Third, the US is streaking ahead. It dominates research, scoring tops on measures such as Nobel prize winners, but it also dominates in market terms: it is the number one destination for the best students. This is the result of several factors, including obvious ones such as relatively strong funding, but also less obvious ones including the lure of being able to stay in the States and get a job after graduation. Above all, it dominates because it is most fiercely competitive university market in the world: competition for students, for faculty, for money, for research awards. The US economy has become a huge beneficiary of the country's lead in higher education.

These three seismic shifts in higher education will transform our own universities over the next decade. Unless we deliberately try to choke off demand, we will see an increase in student numbers. If British students are put off by having to fund a higher proportion of their undergraduate education, there is plenty of demand from abroad. The export market, so to speak, will pick up any decline in demand from the home market.

It would be odd if home students were deterred, for Britain has an unusually large gap, at least by European standards, between the earnings of graduates and high-school leavers. In purely economic terms, it makes more sense in Britain to stay on an get a degree than it would in, say, Germany.

I suspect, too, that demand for higher degrees will continue to rise, as the best jobs increasingly require it. We have a comparative advantage in being able to get people to a masters standard in only four years (three at Oxbridge), making a British degree a good deal by international standards.

Whether the target of this government to get 50 per cent of school-leavers into higher education will or should be attained is not clear. There must be some limit to the extent to which students can benefit from higher education. But my instinct is that the 50 per cent target is quite a sensible one. Better to have some wastage, with higher drop-out rates, than to deny anyone the fullest education that he or she can use. The main competitive advantage any developed country has is its brains. Not training them to the fullest possible extent must be nuts.

Globalisation will race on for another generation at least. China and India will see to that. The issue for us is how far to pitch our wares to these two giant markets. We seem to have made a collective decision to go hard for China but not so hard for India. In November, on a plane between Shanghai and Beijing, I sat next to the dean of a British art school, who said he had been touring round a dozen or more colleges, selecting the best Chinese students for his school. He is not alone.

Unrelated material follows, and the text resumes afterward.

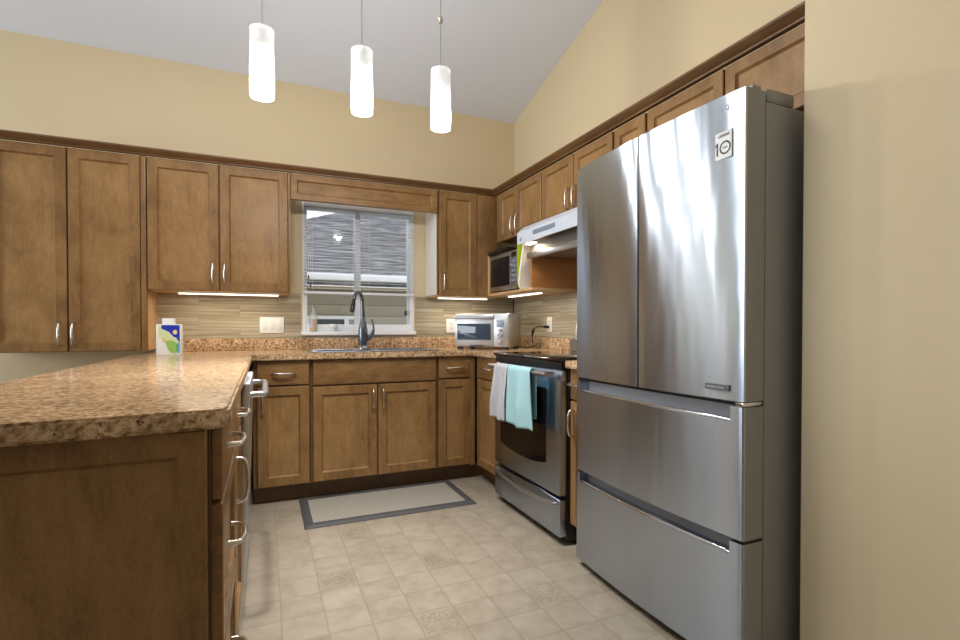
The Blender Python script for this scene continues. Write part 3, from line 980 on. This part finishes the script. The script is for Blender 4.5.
# two cutting boards standing between microwave and shelf side
def board(name, label, mat, y0, lean, x0, x1, z0, z1, t, bend=0.0):
    mb = MB()
    n = 10; rows = []
    def P(i, s, side):
        f = i / n
        x = (x0 if s == 0 else x1) + (-bend * f * f if s == 0 else 0)
        inset = .02 * (1 - min(1, f * 6)) ** 2 if s == 0 else 0
        return (x + inset, y0 - lean * f * (.4 + .6 * f) + side * t, z0 + (z1 - z0) * f)
    for side in (0, 1):
        rows.append([[mb.bm.verts.new(P(i, s, side)) for s in (0, 1)] for i in range(n + 1)])
    A, B = rows
    for i in range(n):
        for R in (A, B):
            mb.bm.faces.new((R[i][0], R[i][1], R[i + 1][1], R[i + 1][0]))
        for s in (0, 1):
            mb.bm.faces.new((A[i][s], B[i][s], B[i + 1][s], A[i + 1][s]))
    for i in (0, n):
        mb.bm.faces.new((A[i][0], A[i][1], B[i][1], B[i][0]))
    return tag(mb.build(name, mat, smooth=40), label, 'cutting board')
board('cutting_board', 'lime green cutting board standing beside the microwave', plain('lime_plastic', (196, 220, 40), .35), 3.040, .006, 1.600, 1.90, 1.337, 1.66, .006, .004)
board('cutting_board', 'white flexible cutting board leaning outward beside the lime green one', plain('white_board_plastic', (240, 238, 232), .4), 3.005, .110, 1.590, 1.84, 1.337, 1.630, .020, .016)

# ------------------------------------------------------------------ under-cabinet lights
def strip(label, x0, x1, y0, y1, z, power, target_dx=(0, 0)):
    t = thing('light_strip', label, 'light', ((x0 + x1) / 2, (y0 + y1) / 2, z - .02), 0, None)
    MB().box(x0, x1, y0, y1, z - .008, z, .001).build('housing', WHITE, t)
    MB().box(x0 + .006, x1 - .006, y0 + .004, y1 - .004, z - .014, z - .0085, .001).build('diffuser', BULB, t)
    L_ = area('strip_lamp', ((x0 + x1) / 2, (y0 + y1) / 2, z - .024), ((x0 + x1) / 2 + target_dx[0], (y0 + y1) / 2 + target_dx[1], z - 1), x1 - x0, y1 - y0, power, (1.0, .90, .72))
    L_.rotation_euler = (0, 0, 0)
    L_.parent = t; L_.matrix_parent_inverse = wm(t).inverted()
strip('lit white strip light under the wall cabinet left of the window', -.50, .10, 3.66, 3.70, 1.3025, 1.5)
strip('lit white strip light under the wall cabinet right of the window', 1.24, 1.66, 3.66, 3.70, 1.3125, 1.3)
strip('lit white strip light under the microwave shelf', 1.70, 1.74, 2.93, 3.40, 1.318, 1.1)

# ------------------------------------------------------------------ pendants
BULBG = plain('glowing_bulb', (255, 250, 240), .4, emit=(255, 250, 242), estr=4)
def pendant(x, label, z0, z1, bead):
    t = thing('pendant_light', label, 'pendant lamp', (x, 2.19, z1), 0)
    r = .046
    zt = zc(2.19)
    MB().lathe([(r - .004, z0), (r, z0), (r, z1), (.012, z1 + .001), (.012, z1 - .003), (r - .004, z1 - .004)], x, 2.19, 40, closed=True).build('glass_shade', LAMPG, t, smooth=40)
    MB().tube([(x, 2.19, z1 - .004), (x, 2.19, zt - .02)], .003, 8).build('rod', STEELB, t)
    MB().lathe([(0, zt - .03), (.055, zt - .03), (.058, zt - .02), (.058, zt + .012), (0, zt + .012)], x, 2.19, 28).build('canopy', STEELB, t)
    MB().lathe([(0, z1 - .06), (.012, z1 - .06), (.012, z1 - .0045), (0, z1 - .0045)], x, 2.19, 16).build('socket', WHITE, t)
    zb = (z0 + z1) / 2 - .015
    MB().lathe([(0, zb + .085), (.010, zb + .085), (.013, zb + .05), (.022, zb + .02), (.024, zb - .01), (.016, zb - .035), (0, zb - .042)], x, 2.19, 20).build('bulb', BULBG, t)
    pl = bpy.data.lights.new('bulb_light', 'POINT'); pl.energy = 86; pl.color = (1, .98, .95); pl.shadow_soft_size = .03
    po = bpy.data.objects.new('bulb_light', pl); C.objects.link(po); po.parent = t
    po.location = (0, 0, z0 + .075 - z1)
    if bead:
        MB().lathe([(0, 2.470), (.008, 2.472), (.0125, 2.485), (.008, 2.50), (0, 2.502)], x, 2.19, 14).build('bead', NICKEL, t)
pendant(0.0, 'leftmost frosted glass cylinder pendant, nearest the tall cabinet', 1.996, 2.262, False)
pendant(.395, 'middle frosted glass cylinder pendant of the row of three', 2.000, 2.265, False)
pendant(.753, 'rightmost frosted glass cylinder pendant with a bead on its rod', 1.988, 2.254, True)

# ------------------------------------------------------------------ sink and faucet
SKM = steel('sink_steel', (190, 196, 206), .22, 0, brush=.03)
sk = thing('sink', 'stainless double bowl sink set into the worktop under the window', 'sink', (.70, 3.52, .914))
rim = MB()
X0, X1, Y0, Y1 = .278, 1.126, 3.305, 3.735
zr0, zr1 = .9145, .922
rim.box(X0, X1, Y0, .0 + 3.345, zr0, zr1, .003); rim.box(X0, X1, 3.640, Y1, zr0, zr1, .003)
rim.box(X0, .318, 3.345, 3.640, zr0, zr1, .003); rim.box(1.086, X1, 3.345, 3.640, zr0, zr1, .003); rim.box(.686, .718, 3.345, 3.640, zr0, zr1, .003)
rim.build('rim', SKM, sk)
def bowl(x0, x1, y0, y1, z0):
    mb = MB(); bm = mb.bm
    t = [bm.verts.new(p) for p in ((x0, y0, zr0 - .001), (x1, y0, zr0 - .001), (x1, y1, zr0 - .001), (x0, y1, zr0 - .001))]
    i = .02
    b = [bm.verts.new(p) for p in ((x0 + i, y0 + i, z0), (x1 - i, y0 + i, z0), (x1 - i, y1 - i, z0), (x0 + i, y1 - i, z0))]
    fs = [bm.faces.new((t[k], t[(k + 1) % 4], b[(k + 1) % 4], b[k])) for k in range(4)] + [bm.faces.new(b)]
    es = [e for e in bm.edges if not (e.verts[0] in t and e.verts[1] in t)]
    bmesh.ops.bevel(bm, geom=es, offset=.018, segments=3, affect='EDGES')
    return mb
for (a, b) in ((.319, .685), (.719, 1.085)):
    bo = bowl(a, b, 3.346, 3.639, .745).build('bowl', SKM, sk, normals=True)
    s = bo.modifiers.new('thickness', 'SOLIDIFY'); s.thickness = .0015; s.offset = -1
    MB().lathe([(0, .7475), (.036, .7475), (.040, .7460), (0, .7460)], (a + b) / 2, 3.49, 24).build('drain', CHROME, bo)
fa = thing('faucet', 'dark gunmetal pull-down kitchen faucet standing behind the sink', 'faucet', (.668, 3.69, .922))
MB().lathe([(0, .9222), (.034, .9222), (.034, .930), (.026, .940), (0, .940)], .668, 3.69, 28).build('base_ring', CHROME, fa)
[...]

By contrast, and notwithstanding the University of Wales's valiant efforts in Bangalore, the US, not Britain, seems to be the destination of choice of the brightest Indians. I'm not sure why: maybe the US offers better funding or better postgraduate job opportunities. All I can report is that a number of young people made this point.

What is not in dispute, though, is the growing demand for cross-border higher education at English-speaking universities. We will inevitably respond to this demand; the market will see to that. What we need to think about is how to balance foreign students with the UK student body, making sure that both benefit as they should. We need to ponder how to get the best students and whether to encourage them to stay after their courses. And we need to look at the brand leaders in the US to see how we might lift our own performance.

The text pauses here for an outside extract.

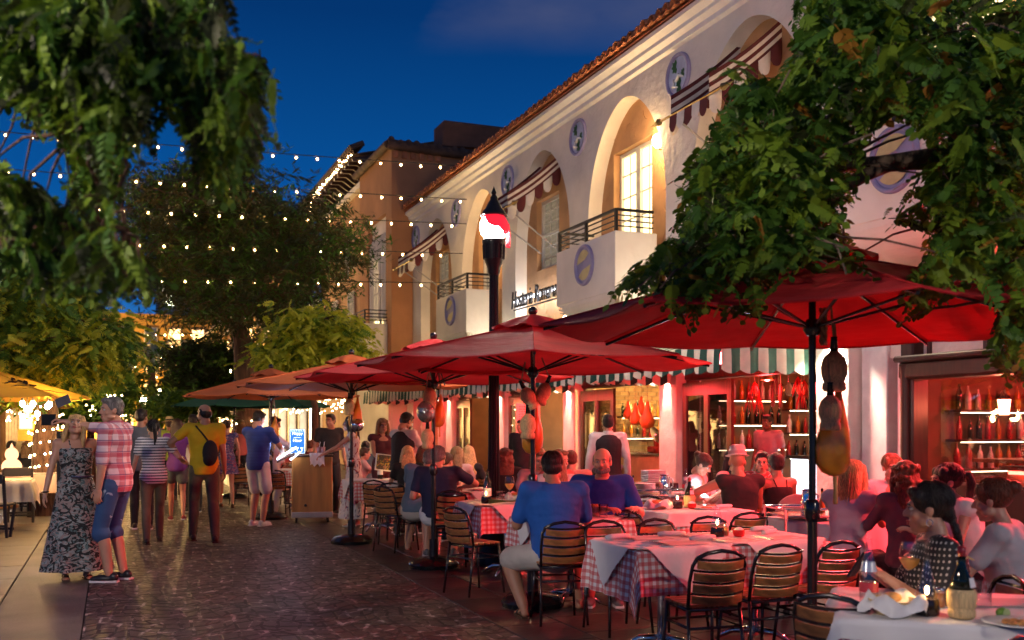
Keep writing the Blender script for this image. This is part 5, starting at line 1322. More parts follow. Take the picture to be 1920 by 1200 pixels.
@once
def bread_basket(label, loc):
    t = thing('bread_basket', label, 'basket', loc, 0, 'bread baskets lined with napkins'); MB().lathe([(.07, 0), (.10, .06), (.095, .06), (.066, .004)], n=20).build('basket', M['wicker'], t)
    b = MB(); vs = []; m_ = 36
    for i, (r_, z) in enumerate(((.03, .03), (.085, .05), (.105, .07), (.125, .045), (.128, .015))):
        for k in range(m_): a = 2*pi*k/m_; w = (1+.10*sin(a*5+i)+.06*sin(a*9)); vs.append((r_*w*cos(a), r_*w*sin(a), max(.004, z+.02*sin(a*4+i*.6)*(i > 0))))
    b.add(vs, [(i*m_+k, i*m_+(k+1) % m_, (i+1)*m_+(k+1) % m_, (i+1)*m_+k) for i in range(4) for k in range(m_)]).build('napkin', M['cloth'], t, smooth=True)
    for i in range(3): MB().ell((-.03+.03*i, .01*i, .06), (.04, .025, .022), 10, 7, Matrix.Rotation(i, 4, 'Z')).build('bread_roll', mat('bread', (.45, .24, .09), .8, var=.3), t, smooth=True)
    return t
@once
def shaker(label, loc):
    t = thing('spice_shaker', label, 'shaker', loc, 0, 'spice shakers'); MB().lathe([(.02, 0), (.022, .01), (.02, .06)], n=12).build('jar', mat('spice', (.25, .12, .05), .3), t, smooth=True); MB().lathe([(.021, .06), (.02, .08), (.001, .085)], n=12).build('lid', M['steel'], t, smooth=True); return t

def at(c, rot, x, y, z=TZ+.016): return Vector((c[0]+x*cos(rot)-y*sin(rot), c[1]+x*sin(rot)+y*cos(rot), z))
# T2 long table
c2 = (3.76, 5.81)
table(c2, 0, 1.46, .66, 'long empty table laid for six behind the nearest umbrella pole', 'gingham cloth with long hanging corners on the long laid table', 'white linen with hanging points on the long laid table', nped=2, S=(1.06, .62), seed=3)
for i, (x, y, rz) in enumerate(((-.60, .18, .25), (-.17, .2, -.1), (-.1, -.08, .1), (.55, .08, .5), (.62, .26, .15))): napkin('rolled napkin on the long table, '+['left end', 'far side, second place', 'near side, middle', 'right end', 'far right corner'][i], at(c2, 0, x, y), rz)
for i, (x, y) in enumerate(((-.38, .17), (.05, .2), (-.33, -.17), (.1, -.16), (.5, .2), (.48, -.16))): menu_sheet('paper placemat with cutlery on the long table, '+['far left', 'far middle', 'near left', 'near middle', 'far right', 'near right'][i]+' place', at(c2, 0, x, y), 0)
oil_lamp('glass oil candle in the middle of the long laid table', at(c2, 0, .12, .08)); votive('red cup of sugar packets beside the candle on the long table', at(c2, 0, .24, .0)); shaker('spice shaker behind the candle on the long table', at(c2, 0, .20, .10)); shaker('taller spice shaker next to the first on the long table', at(c2, 0, .225, .14))
for i, (x, y, a, l) in enumerate(((3.27, 5.14, 5, 'left of the three near chairs at the long table, its back to the camera'), (3.745, 5.25, 0, 'middle of the three near chairs at the long table'), (4.18, 5.25, -4, 'right near chair at the long table, crossed by the umbrella pole'), (3.45, 6.52, 180, 'chair across the long table at its left, only its top showing'), (3.90, 6.50, 176, 'chair across the long table in the middle, only its top showing'), (4.36, 6.52, 183, 'chair across the long table at its right'))): chair((x, y), a, l)
# T3 two men
c3 = (3.62, 7.72)
table(c3, 0, .8, .72, 'small table between the two men in blue', 'gingham cloth hanging beside the man in the blue tee seen from behind', 'white linen on the table of the two men in blue', seed=7)
chair((3.20, 7.05), 12, 'chair of the man in the blue tee seen from behind'); chair((4.22, 8.30), 232, 'chair of the man in the V-neck facing the camera')
for i, (x, y) in enumerate(((.08, -.18), (.17, -.14), (.20, -.22))): tumbler('water tumbler on the two men\'s table, '+['left', 'middle', 'right'][i]+' one', at(c3, 0, x, y))
water_bottle('water bottle at the left edge of the two men\'s table', at(c3, 0, -.33, -.05)); plate('white plate on the table of the two men in blue', at(c3, 0, -.1, .1)); 
t = thing('bread_stick_basket', 'basket of yellow bread crisps behind the tumblers on the men\'s table', 'basket', at(c3, 0, .20, -.02)); MB().lathe([(.05, 0), (.065, .05)], n=16).build('basket', M['wicker'], t); b = MB()
for i in range(12): a = i*2.4; b.box((.035*cos(a), .035*sin(a), .07), (.03, .008, .05), M=Matrix.Rotation(a, 4, 'Z'))
b.build('bread_crisp', mat('crisp', (.65, .38, .06), .7), t)
chair((3.05, 8.52), 70, 'red-lit chair standing alone between the two small gingham tables'); chair((5.0, 8.75), 200, 'chair with slats lit red to the right of the man in the V-neck')
# T4
c4 = (3.72, 9.45)
table(c4, 0, .82, .76, 'small table with a lit candle and green stems beside the umbrella pole', 'gingham cloth on the table with the green stems', 'white linen triangle on the table with the green stems', seed=9)
oil_lamp('bright glass oil candle on the table with the green stems', at(c4, 0, -.27, -.12)); wine_bottle('dark wine bottle behind the candle on the table with green stems', at(c4, 0, -.19, .05)); tumbler('tumbler right of the candle on the table with green stems', at(c4, 0, -.08, .0)); wine_glass('wine glass at the middle of the table with green stems', at(c4, 0, .05, .05)); bread_basket('bread basket on the table with green stems', at(c4, 0, .16, .12)); plate('plate at the right of the table with green stems', at(c4, 0, .25, -.1))
t = thing('green_stems', 'bunch of long green leafy stems lying across the small table', 'plant stems', at(c4, 0, .0, -.24)); b = MB()
for i in range(9): b.tube([(-.28, .02*sin(i), .01+.004*i), (-.08, .02*cos(i*2), .022), (.12, .02*sin(i*3), .02), (.3, .03*cos(i), .008)], .007, 6)
b.build('stem', mat('stem_green', (.06, .15, .02), .5), t, smooth=True)
chair((3.40, 10.32), 200, 'empty chair behind the table with the green stems'); 
# T5
c5 = (4.15, 11.45)
table(c5, 0, .8, .8, 'table of the grey-haired man in navy', 'gingham cloth corner falling beside the navy shirt', 'white linen on the table of the man in navy', seed=11)
chair((3.55, 10.72), 18, 'chair of the grey-haired man in navy'); chair((3.20, 11.75), 60, 'chair of the leaning man in the grey-blue tee'); chair((4.0, 10.45), 20, 'empty chair with a bag hanging on it right of the man in navy')
oil_lamp('oil candle on the table of the man in navy', at(c5, 0, .1, .0)); plate('plate in front of the man in navy', at(c5, 0, -.1, -.2)); tumbler('tumbler on the table of the man in navy', at(c5, 0, .22, -.1)); wine_bottle('wine bottle on the table of the man in navy', at(c5, 0, .25, .15))
t = thing('cloth_bag', 'grey-green bag slung over the chair back right of the man in navy', 'bag', (4.02, 10.24, .35)); MB().ell((0, 0, .12), (.14, .07, .17), 16, 10).build('bag_body', mat('bag_cloth', (.10, .09, .06), .9, bump=.01, bscale=10), t, smooth=True); MB().tube([(-.1, 0, .22), (-.06, 0, .42), (.06, 0, .42), (.1, 0, .22)], .012, 6).build('bag_strap', MATS['bag_cloth'], t)
# T6
c6 = P(705, 14.4)
table(c6, 0, .8, .8, 'gingham table between the floral dress and the empty chairs', 'gingham cloth hanging left of the two empty chairs', 'white linen on the table behind the two empty chairs', seed=13); oil_lamp('oil candle on the table behind the two empty chairs', at(c6, 0, .25, -.1)); wine_bottle('wine bottle on the table behind the two empty chairs', at(c6, 0, .1, .15))
chair(P(716, 13.5), 40, 'left one of the two empty chairs in front of the burgundy dress'); chair(P(744, 12.9), 30, 'right one of the two empty chairs in front of the burgundy dress'); chair(P(748, 15.0), 230, 'red-lit chair behind the floral dress')
c6b = P(560, 18.0); table(c6b, 0, .8, .8, 'white-topped table seen left of the wooden host stand', 'gingham cloth seen left of the host stand', 'white linen seen left of the host stand', seed=14); chair(P(520, 16.6), 20, 'chair just left of the wooden host stand'); chair(P(453, 19), 20, 'chair behind the man in the blue polo'); chair(P(540, 19.2), 200, 'chair beyond the table left of the host stand')
# T7
c7 = (4.98, 8.02)
table(c7, 0, .84, .72, 'table behind the long one, holding a candle and a chianti flask', 'gingham cloth on the table behind the long one', 'white linen on the table behind the long one', seed=15, topper=(.58, .5))
oil_lamp('oil candle left on the table behind the long one', at(c7, 0, -.1, .05)); fiasco('straw-covered wine flask right of the candle behind the long table', at(c7, 0, .06, .1)); plate('white plate on the table behind the long one, middle', at(c7, 0, .12, -.1)); plate('white plate at the right edge of the table behind the long one', at(c7, 0, .30, .1)); napkin('folded napkin on the table behind the long one', at(c7, 0, .3, -.12), .3); votive('red cup beside the straw-covered flask', at(c7, 0, .0, -.04)); bread_basket('bread basket left on the table behind the long one', at(c7, 0, -.28, .1))
chair((4.94, 7.22), 170-165, 'chair between the long table and the one behind, curved top showing'); chair((4.28, 7.55), 75, 'chair at the left side of the table behind the long one')
# T8
c8 = (6.25, 9.85)
table(c8, 0, 1.3, .8, 'table of the group with the man in the white fedora', 'gingham cloth on the fedora man\'s table', 'white linen on the fedora man\'s table', nped=2, seed=17, topper='diamond', S=(.95, .68))
chair((6.02, 8.80), 8, 'chair of the man in the white fedora'); water_bottle('blue-labelled water bottle on the fedora man\'s table', at(c8, 0, -.25, -.1)); plate('plate in front of the girl with the phone', at(c8, 0, -.4, .15)); tumbler('tumbler on the fedora man\'s table', at(c8, 0, .3, .0)); wine_bottle('wine bottle standing on the fedora man\'s table', at(c8, 0, .5, .2))
# T9
c9 = (5.58, 6.72)
table(c9, .05, .74, .74, 'white-clothed folding table right of the umbrella pole', '', 'long white cloth over the folding table right of the umbrella pole', ck=False, legs='x', seed=19, topper=(.66, .66))
plate('white oval plate on the folding table, left', at(c9, 0, .05, .0)); plate('white plate on the folding table, right', at(c9, 0, .25, -.1)); napkin('napkin on the folding table right of the umbrella pole', at(c9, 0, -.15, -.2))
chair((5.55, 5.62), 20, 'chair behind the woman in the dotted blouse'); 
# T10
c10 = (6.35, 6.95)
table(c10, .05, .8, .8, 'table of the women by the white pier', 'gingham cloth on the women\'s table', 'white linen on the women\'s table', seed=21)
wine_glass('cocktail glass in front of the woman in the white top', at(c10, 0, -.25, -.05)); plate('plate on the women\'s table', at(c10, 0, .1, .1)); tumbler('tumbler on the women\'s table', at(c10, 0, .2, -.2)); oil_lamp('oil candle on the women\'s table', at(c10, 0, .3, .2))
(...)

That leads to the final point. We are not going to be able to beat the top US colleges, but we can give them a better run for their money than we are doing now. We have a number of advantages. One is that a lot of students don't want to go to America for social and other reasons. Visa problems post-11 September have not helped. I cannot prove it, but I suspect a lot of young people are sent by their parents to British universities less because of their educational excellence and more to establish a base in the UK.

Besides offering the financial advantage of getting through courses a year faster, we can extend some of the deals that US universities use to pull in their best students: more loans and grants, on-campus jobs and so on.

All this is going to happen. My modest acquaintance with top UK academics suggests that they are extremely business-savvy people. There is a drive to do better, both in terms of improving the output and the input. "I'm really the chief executive of an international business," the art school dean on the Beijing plane told me, "except that I'm not paid a business salary."

That too will surely have to come. It is simply too dangerous to allow our best university talent to be tempted away to the US or other English-speaking countries. I suspect this means that universities will have to find ways of becoming more independent of government and more responsive to the market. More aspects of the US funding model will have to come in, though there is no need slavishly to follow it - and in any case there are many different US models.

And top-up fees? Well at the level proposed there simply is not enough revenue there to do more than patch things for a bit. In 10 years' time that will be even more evident than it is today.